Monday, May 27, 2019

If I had been elected a first time EU parliamentarian

If I was a newly elected first time European Union parliamentarian, the following is what I would ask in order to leave a clean historical record of my presence there:


Fellow parliamentarians: I have heard rumors that even though all the Eurozone sovereigns take on debt denominated in a currency that de facto is not their own domestic printable one; their debts, for the purpose of the risk weighted bank capital requirements, have been assigned a 0% risk weight by European authorities. Is this true or not?

If true does that 0% risk weight, when compared to a 100% risk weight of us European citizens not translate into a subsidy of the Eurozone sovereigns’ bank borrowings or in fact of all Europe's sovereigns?

If so does that not distort the allocation of bank credit in the sense that the sovereigns might get too much credit and the citizens, like European entrepreneurs, get too little? And if so would that not signify some regulators, behind our backs, have imposed an unabridged statism on our European Union?

And if so, does that not mean that some Eurozone sovereign could run up so much debt they would be seriously tempted to abandon the euro and thereby perhaps endanger our European Union?

Finally, was Greece awarded such a 0% risk weight? If so was this monumental fault by EU authorities taken in consideration when restructuring its debts? And if not, does that not show a basic lack of solidarity with a EU member?

Who should answer these questions? The European Commission?
Oops... it seems that it was the European Parliament through a "Council on prudential requirements for credit institutions and investment firms" that concocted the  idea.

PS. In March 2015 the European Systemic Risk Board (ESRB) published a report on the regulatory treatment of sovereign exposures. In the foreword we read:

"The report argues that, from a macro-prudential point of view, the current regulatory framework may have led to excessive investment by financial institutions in government debt. 

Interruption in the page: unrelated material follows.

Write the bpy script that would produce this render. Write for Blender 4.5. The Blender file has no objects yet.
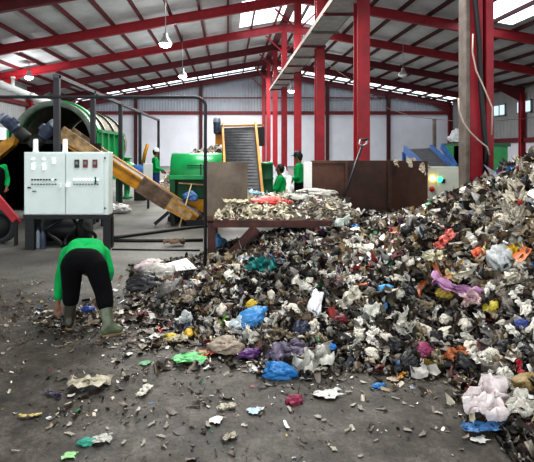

The report recognises the difficulty in reforming the existing framework without generating potential instability in sovereign debt markets. 

I trust that the report will help to foster a discussion which, in my view, is long overdue. Mario Draghi, ESRB Chair"

So Mario Draghi, as president of the European Central Bank since 2011, what have you done about it, or is it your intention to leave that very hot potato to your successor?

PS. In that ESRB report there are references to "domestic" currency but not to the fact that the euro is not really a domestic currency of any of the eurozone sovereigns. 


Thursday, May 09, 2019

I have some ideas about what could compete with Facebook/Twitter

Chris Hughes, a co-founder of Facebook, a co-chairman of the Economic Security Project and a senior adviser at the Roosevelt Institute opines in the New York Times:

“No one knows exactly what Facebook’s competitors would offer to differentiate themselves.”

I have some ideas (most apply to Twitter too):

1. That it guarantees that I am always messaging or receiving messages from parties that I can clearly and absolutely accurately identify, with ease.

2. That I am targeted in an at least a 95% perfect way, so that my already way too scarce attention span is not being further wasted away by irrelevant/useless advertising/information.

3. That it shares with the participants 50-50 all advertising revenues generated by exploiting their data. Either to each one his respective production quota, or by means of helping to fund a universal basic income.


4. That it does it utmost to keep out all those redistribution or polarization profiteers whom, with their messages of hate or envy, can destroy our societies.

5. That it swears never ever to form any type of joint venture, with any type of Big Brother.

PS. Should we at least, as a minimum-minimorum, not require all social media with over a million followers, to openly publish the algorithms they use to maximize their ad revenues?